With the claim of ZERO impact from defense spending (the only one in the list), what makes this Parlow paper NOT the outlier compared to all others in CATO’s eyes?

Finally, The Hall Paper

This is another one that the web provides only the abstract on this side of firewalls [bold emphasis mine]:
During World War II and the Korean War, real GDP grew by about half the amount of the increase in government purchases. With allowance for other factors holding back GDP growth during those wars, the multiplier linking government purchases to GDP may be in the range of 0.7 to 1.0, a range generally supported by research based on vector autoregressions that control for other determinants, but higher values are not ruled out. New Keynesian macro models have multipliers in that range as well. On the other hand, neoclassical models have a much lower multiplier, because they predict that consumption falls when purchases rise. The key features of a model that delivers a higher multiplier are (1) the decline in the markup ratio of price over cost that occurs in those models when output rises, and (2) the elastic response of employment to an increase in demand. These features alone deliver a fairly high multiplier and they are complementary to another feature associated with Keynes, the linkage of consumption to current income. Multipliers are higher—perhaps around 1 .7—when the nominal interest rate is at its lower bound of zero, as it was during 2009
In fairness, the CATO analysis mentions Hall’s reference to the multiplier moving to the higher end of the range as interest rates approach zero included (pgs 6-7). POGO’s Dershowitz conveniently omits that fact in her little hit-piece. If one would care to review the current rate at which the Government can borrow, one would find it much closer to zero than I think any other time I’ve seen in my adulthood (.25%--a quarter of one percent at this time). Which brings us to observe, that even without necking down the dollars in Hall’s paper to just Defense spending, the Hall paper’s findings are not very far apart from the Fuller report’s multiplier.

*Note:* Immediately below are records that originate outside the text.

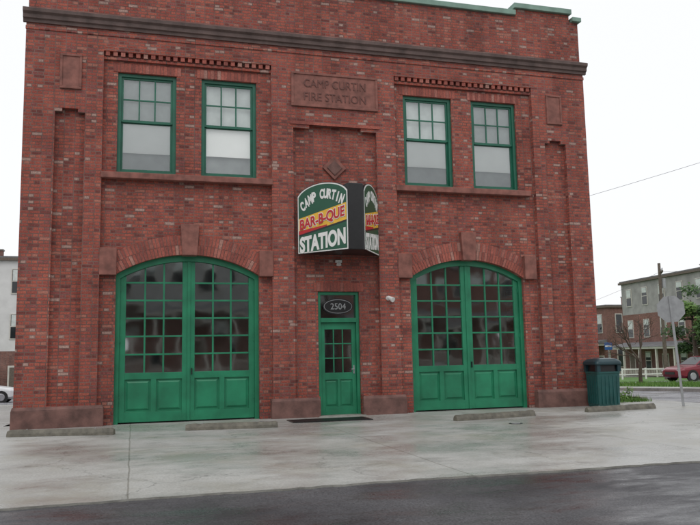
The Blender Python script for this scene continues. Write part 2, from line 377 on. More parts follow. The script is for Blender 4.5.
for g in gar:
    cx=(g[0]+g[1])/2
    b.box(g[0]-0.335,g[0]+0.012,-0.02,YB+0.05,3.12,3.70,M_terra); b.box(g[1]-0.012,g[1]+0.30,-0.02,YB+0.05,3.12,3.70,M_terra)
    y0,y1=-0.01,0.30
    b.hexa([(cx-0.16,y0,3.565),(cx+0.16,y0,3.565),(cx+0.16,y1,3.565),(cx-0.16,y1,3.565),(cx-0.20,y0,4.25),(cx+0.20,y0,4.25),(cx+0.20,y1,4.25),(cx-0.20,y1,4.25)],M_terra)
for x0,x1 in ((-0.715,2.985),(5.945,9.50)):
    b.box(x0,x1,-0.05,0.24,5.20,5.335,M_terra)
b.obj('stone_imposts_keystones_sills',B,bevel=0.012)
b=MB()
def plaque(x0,x1,z0,z1,fr=0.06):
    b.box(x0,x1,-0.025,0.02,z0,z1,M_terra)
    b.box(x0,x1,-0.045,-0.024,z1-fr,z1,M_terra); b.box(x0,x1,-0.045,-0.024,z0,z0+fr,M_terra)
    b.box(x0,x0+fr,-0.0445,-0.0235,z0+fr,z1-fr,M_terra); b.box(x1-fr,x1,-0.0445,-0.0235,z0+fr,z1-fr,M_terra)
plaque(3.43,5.53,7.09,7.92,0.06); plaque(-1.58,-1.14,7.10,7.87,0.05); plaque(10.06,10.50,7.10,7.87,0.05)
Md=Matrix.Translation((4.46,0,5.69))@Matrix.Rotation(math.radians(45),4,'Y')
b.box(-0.20,0.20,0.07,0.125,-0.20,0.20,M_terra,Md)
b.box(-0.13,0.13,0.05,0.09,-0.13,0.13,M_terrad,Md)
b.obj('terracotta_plaques',B,bevel=0.008)
b=MB()
R=Matrix.Rotation(math.radians(90),4,'X')
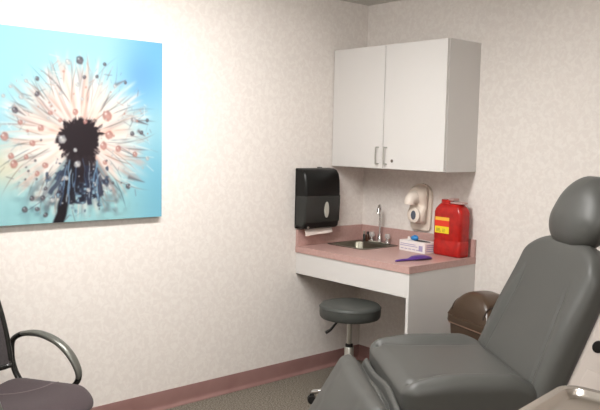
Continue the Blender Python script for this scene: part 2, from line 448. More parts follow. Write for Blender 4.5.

By CATO’s own reference to Hall, they prove that while Fuller may be on one side of a range of modeled results, the Fuller Report is NOT an ‘outlier’ by any means.

Summary

The assortment of studies that the CATO authors rounded up and how they applied them reeks every bit of the sort of advocacy research that they attempt to claim is a fault of the Fuller report. For about the last decade and a half (or so), when I read this sort of advocacy masquerading as analysis I mentally file it under a category named for the first half of the title of a favorite paper: A Precisely Guided Analytical Bomb.